June 27 (Bloomberg) -- Sprint Nextel Corp., the third- biggest U.S. wireless carrier, is running short of the touch screen Instinct e-mail phone it began selling last week in a challenge to Apple Inc.'s iPhone, an analyst said.

Pali Research analyst Walter Piecyk in New York asked 100 U.S. Sprint stores about the availability of the Instinct, made by Samsung Electronics Co. Twenty-eight had five or fewer in stock, and 11 of those 28 had run out, Piecyk wrote today in a note to investors. One store said it sold more than 600 Instincts, and another claimed it moved 25 in an hour.

The Instinct joins High Tech Computer Corp.'s Diamond and LG Electronics Inc.'s Vu in challenging the iPhone, which made Apple the second-largest maker of so-called smart phones in the U.S. in less than a year. Sprint wants to keep customers from switching to AT&T Inc., the biggest U.S. wireless operator, which has exclusive U.S. rights to sell the new version of the iPhone when it hits stores July 11.

``There's clearly high demand for this product,'' Piecyk said in an interview. The biggest Instinct shortages were in Los Angeles, where one store claimed it had a 20-customer waiting list, he said. Piecyk rates Overland Park, Kansas-based Sprint ``neutral'' and doesn't own the shares.

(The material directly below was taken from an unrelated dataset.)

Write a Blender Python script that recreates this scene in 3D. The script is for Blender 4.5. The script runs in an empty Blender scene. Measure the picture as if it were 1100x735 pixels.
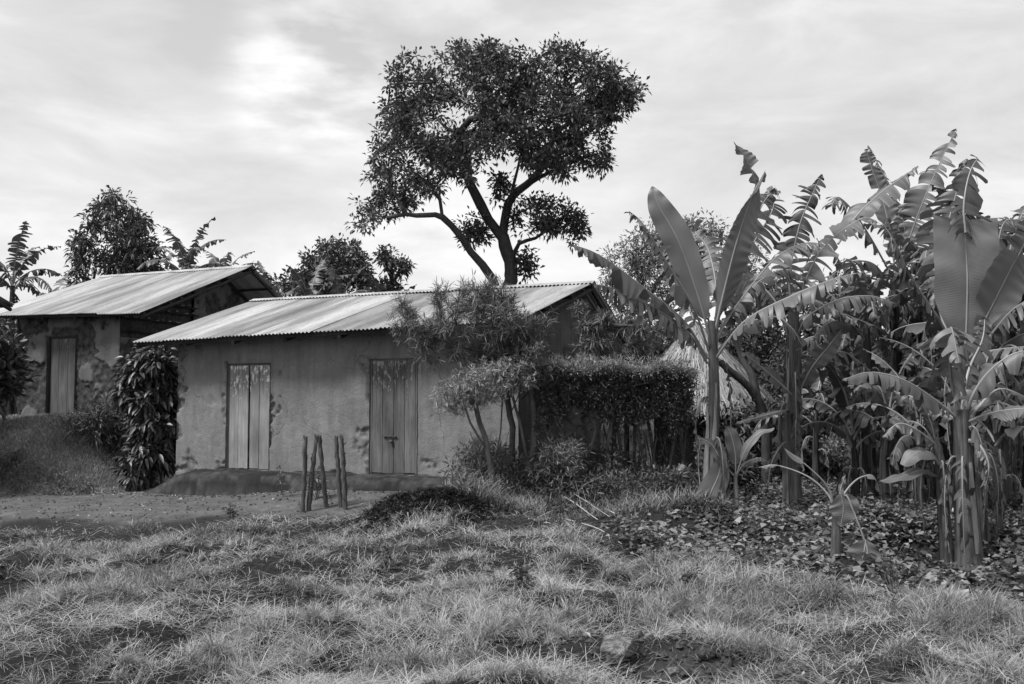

Current Sprint customers were able to reserve an Instinct starting June 19, and the handset went on sale to the public the following day.

Sprint has said the first week of sales was its best for a new product. That, coupled with speculation about a takeover by Deutsche Telekom AG, has sent the shares higher for four days straight. Sprint rose 8 cents to $8.92 at 4 p.m. in New York Stock Exchange composite trading. The stock has climbed 7.7 percent since June 19.

`Very Aggressive'

``We're being very aggressive to work with our partners at Samsung to make sure our customers get them as fast as they can,'' Sprint spokeswoman Michelle Leff Mermelstein said. She wouldn't say how many handsets the company has sold.

After the iPhone debuted last June, Apple sold more than 6 million before running out in May. The new iPhone, which runs on speedier third-generation wireless networks, will include a global positioning system, download Internet content twice as fast as the old model and support business e-mail systems.

At $199, it's also as much as $200 cheaper than earlier models. The Instinct costs $130. Research In Motion Ltd.'s BlackBerry dominates the market for smart phones, handsets that offer Internet, e-mail and computer functions.

The Instinct's early success is a ``pretty good indicator'' it will continue to sell when the new iPhone goes on sale, Piecyk said. That could help Sprint, which lost 1.1 million contract subscribers last quarter amid complaints of poor customer service and dropped calls.